Elizondo was direct.

“There were elements in the Pentagon that believe that what we were looking into were actually demons. And there were some fundamentalists that believed that this was all the work of, so to speak, the devil.”

He recounted a specific conversation with a senior U.S. government official:

“What was told to me point blank was, ‘Lou, have you read your Bible lately?’ And I said, ‘Well, I thought I was pretty familiar with it. Why?’ And he said, ‘Well, then you would know because what we’re dealing with are demons and we shouldn’t be looking into them.’”

Elizondo said he respects the perspective even though he doesn’t share it. He noted that multiple senior officials – some of them friends – held this view and actively discouraged investigation into UAP on religious grounds.

The implications are significant. If officials with authority over UAP programs believed the phenomenon was demonic, it could explain decades of institutional resistance to serious study – not as a cover-up of evidence, but as a deliberate choice not to look.

The Vatican Scroll

Elizondo then shared an anecdote from a visit to the Vatican. He said senior academics there showed him an old Latin parchment – a document in the Vatican’s own possession – describing what he called “eclipus.”

“Eclipus is a Latin word – think of eclipse – and it was the word they were using for the Roman shield because the Roman shields were round and lenticular and they looked like suns.”

The text, he said, described a conversation between a Roman soldier and a general about “flaming Roman shields in the sky” that followed them from battlefield to battlefield.
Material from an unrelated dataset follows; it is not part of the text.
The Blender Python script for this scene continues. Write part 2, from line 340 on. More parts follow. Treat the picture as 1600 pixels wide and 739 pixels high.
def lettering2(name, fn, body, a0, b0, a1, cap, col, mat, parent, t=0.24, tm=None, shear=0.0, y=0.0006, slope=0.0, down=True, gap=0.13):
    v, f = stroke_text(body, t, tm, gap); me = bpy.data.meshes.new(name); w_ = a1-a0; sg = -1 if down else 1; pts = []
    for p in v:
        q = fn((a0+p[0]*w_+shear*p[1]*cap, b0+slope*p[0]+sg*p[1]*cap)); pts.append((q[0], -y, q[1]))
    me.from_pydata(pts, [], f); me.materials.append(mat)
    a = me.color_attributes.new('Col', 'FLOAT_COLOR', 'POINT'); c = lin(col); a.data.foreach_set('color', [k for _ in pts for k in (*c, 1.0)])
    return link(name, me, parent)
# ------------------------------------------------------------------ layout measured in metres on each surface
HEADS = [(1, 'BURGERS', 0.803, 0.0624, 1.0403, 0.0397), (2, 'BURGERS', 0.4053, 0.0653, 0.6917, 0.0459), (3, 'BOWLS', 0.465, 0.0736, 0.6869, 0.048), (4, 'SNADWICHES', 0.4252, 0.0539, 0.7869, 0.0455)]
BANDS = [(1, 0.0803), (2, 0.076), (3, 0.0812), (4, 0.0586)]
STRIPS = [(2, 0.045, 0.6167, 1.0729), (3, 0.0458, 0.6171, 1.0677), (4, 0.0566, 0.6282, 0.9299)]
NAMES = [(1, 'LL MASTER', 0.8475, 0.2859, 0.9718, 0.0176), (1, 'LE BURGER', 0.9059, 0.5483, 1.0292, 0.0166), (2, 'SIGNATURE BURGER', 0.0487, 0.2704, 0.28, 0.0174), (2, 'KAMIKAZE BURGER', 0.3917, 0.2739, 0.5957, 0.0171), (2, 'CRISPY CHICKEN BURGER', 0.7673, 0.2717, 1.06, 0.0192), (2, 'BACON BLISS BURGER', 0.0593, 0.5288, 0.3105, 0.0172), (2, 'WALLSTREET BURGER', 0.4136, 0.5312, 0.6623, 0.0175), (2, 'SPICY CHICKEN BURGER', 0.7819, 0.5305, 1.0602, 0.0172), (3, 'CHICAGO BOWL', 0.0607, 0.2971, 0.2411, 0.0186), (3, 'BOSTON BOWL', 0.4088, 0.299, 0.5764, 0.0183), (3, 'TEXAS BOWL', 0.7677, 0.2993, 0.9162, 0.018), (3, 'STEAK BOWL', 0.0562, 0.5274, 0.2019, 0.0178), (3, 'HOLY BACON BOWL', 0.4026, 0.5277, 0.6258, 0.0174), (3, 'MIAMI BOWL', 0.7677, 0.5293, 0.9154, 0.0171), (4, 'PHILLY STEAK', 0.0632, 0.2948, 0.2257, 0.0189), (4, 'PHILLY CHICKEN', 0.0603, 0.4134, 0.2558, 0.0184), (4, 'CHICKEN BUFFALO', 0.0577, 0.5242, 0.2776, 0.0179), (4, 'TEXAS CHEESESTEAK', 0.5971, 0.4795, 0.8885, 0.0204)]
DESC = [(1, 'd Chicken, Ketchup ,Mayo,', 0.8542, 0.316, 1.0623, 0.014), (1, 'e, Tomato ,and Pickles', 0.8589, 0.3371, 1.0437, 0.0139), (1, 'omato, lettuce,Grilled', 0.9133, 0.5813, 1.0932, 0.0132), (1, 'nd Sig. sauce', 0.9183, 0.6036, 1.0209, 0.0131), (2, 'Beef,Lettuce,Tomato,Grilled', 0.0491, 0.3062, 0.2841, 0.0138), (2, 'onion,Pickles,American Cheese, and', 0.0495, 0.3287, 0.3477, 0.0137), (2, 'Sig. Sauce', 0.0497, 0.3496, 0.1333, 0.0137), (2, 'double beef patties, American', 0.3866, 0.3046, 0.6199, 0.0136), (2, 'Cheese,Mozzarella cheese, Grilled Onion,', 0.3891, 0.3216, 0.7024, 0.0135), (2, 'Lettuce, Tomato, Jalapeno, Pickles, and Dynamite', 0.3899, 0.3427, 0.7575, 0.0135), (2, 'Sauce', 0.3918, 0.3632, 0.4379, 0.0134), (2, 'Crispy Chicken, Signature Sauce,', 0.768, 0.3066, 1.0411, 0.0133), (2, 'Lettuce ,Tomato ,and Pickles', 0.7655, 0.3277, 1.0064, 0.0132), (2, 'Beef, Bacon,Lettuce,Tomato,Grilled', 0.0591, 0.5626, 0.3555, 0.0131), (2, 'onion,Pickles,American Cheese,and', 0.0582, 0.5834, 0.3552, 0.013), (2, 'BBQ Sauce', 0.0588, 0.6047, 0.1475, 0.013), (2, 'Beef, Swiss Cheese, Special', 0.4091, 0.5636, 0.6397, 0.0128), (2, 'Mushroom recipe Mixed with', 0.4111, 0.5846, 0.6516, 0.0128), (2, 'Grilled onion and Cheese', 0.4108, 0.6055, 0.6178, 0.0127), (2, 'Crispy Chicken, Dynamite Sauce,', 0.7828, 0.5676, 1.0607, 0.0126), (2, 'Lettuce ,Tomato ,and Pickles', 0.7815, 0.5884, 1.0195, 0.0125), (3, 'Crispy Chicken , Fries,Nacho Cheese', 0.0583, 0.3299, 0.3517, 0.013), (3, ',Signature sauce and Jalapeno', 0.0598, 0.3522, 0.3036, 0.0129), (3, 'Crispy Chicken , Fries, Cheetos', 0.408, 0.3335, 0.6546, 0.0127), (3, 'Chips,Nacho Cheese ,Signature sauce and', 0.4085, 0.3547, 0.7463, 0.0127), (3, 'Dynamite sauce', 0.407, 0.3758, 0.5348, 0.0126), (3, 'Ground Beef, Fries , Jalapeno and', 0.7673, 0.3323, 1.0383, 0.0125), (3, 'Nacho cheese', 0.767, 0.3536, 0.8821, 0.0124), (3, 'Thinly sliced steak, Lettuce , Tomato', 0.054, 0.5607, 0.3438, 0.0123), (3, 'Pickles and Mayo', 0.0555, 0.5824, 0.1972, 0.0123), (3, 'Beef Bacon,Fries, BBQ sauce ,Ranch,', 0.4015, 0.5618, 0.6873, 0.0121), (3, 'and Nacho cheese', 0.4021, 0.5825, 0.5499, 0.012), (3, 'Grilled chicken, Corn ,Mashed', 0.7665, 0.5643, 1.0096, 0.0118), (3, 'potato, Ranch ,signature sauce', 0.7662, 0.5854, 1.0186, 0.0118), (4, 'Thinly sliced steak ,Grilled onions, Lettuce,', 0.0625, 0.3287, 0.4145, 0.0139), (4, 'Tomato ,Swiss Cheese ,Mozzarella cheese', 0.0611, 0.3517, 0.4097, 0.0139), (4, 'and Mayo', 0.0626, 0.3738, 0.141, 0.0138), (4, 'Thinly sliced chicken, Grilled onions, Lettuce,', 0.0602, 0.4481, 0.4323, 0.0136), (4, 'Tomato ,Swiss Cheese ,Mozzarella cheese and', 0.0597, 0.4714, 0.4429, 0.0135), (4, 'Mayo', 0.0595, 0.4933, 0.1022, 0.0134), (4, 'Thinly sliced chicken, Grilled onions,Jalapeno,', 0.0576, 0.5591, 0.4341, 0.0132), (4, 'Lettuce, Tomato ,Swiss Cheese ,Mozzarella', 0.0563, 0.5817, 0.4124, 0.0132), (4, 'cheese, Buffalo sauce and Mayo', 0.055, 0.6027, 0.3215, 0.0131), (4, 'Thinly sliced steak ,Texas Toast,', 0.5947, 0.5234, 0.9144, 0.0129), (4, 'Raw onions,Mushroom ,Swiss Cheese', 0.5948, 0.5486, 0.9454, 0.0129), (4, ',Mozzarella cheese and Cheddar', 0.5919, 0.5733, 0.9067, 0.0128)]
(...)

Researcher Jason Colavito has noted that the anecdote likely refers to a well-known Latin text, not a secret Vatican document, and that “eclipus” is probably a mishearing of clipeos – the Latin word for round shields. Ancient Roman accounts of shield-shaped objects in the sky do exist in the historical record, most famously in the works of Livy and Pliny the Elder.

Regardless of the document’s provenance, Elizondo’s point was that the phenomenon predates modern technology by millennia – and that even the Vatican has taken an interest.

“The last pope actually said, I believe several years ago, that we should not be surprised that life exists and is abundant in the universe.”

An ancient parchment scroll unrolled on a wooden table in a candlelit Vatican archive room, with faint glowing shield-like shapes above it

Where This Fits

This interview lands at a moment of unusual momentum. Five days earlier, President Trump directed the Pentagon to begin identifying and releasing government UAP files. Congress has embedded new UAP oversight provisions into the FY2026 NDAA, and a new whistleblower is reportedly cooperating with the House UAP Caucus behind closed doors.

Elizondo’s message to Beck was consistent with what he’s said for years – but the context around him has changed. Executive orders, legislative mandates, and growing bipartisan interest mean the conversation is no longer confined to podcasts and fringe media. It’s happening on Glenn Beck’s show, in congressional SCIFs, and in the Oval Office.

The clock, as Elizondo puts it, is still ticking. The question is what it’s counting down to.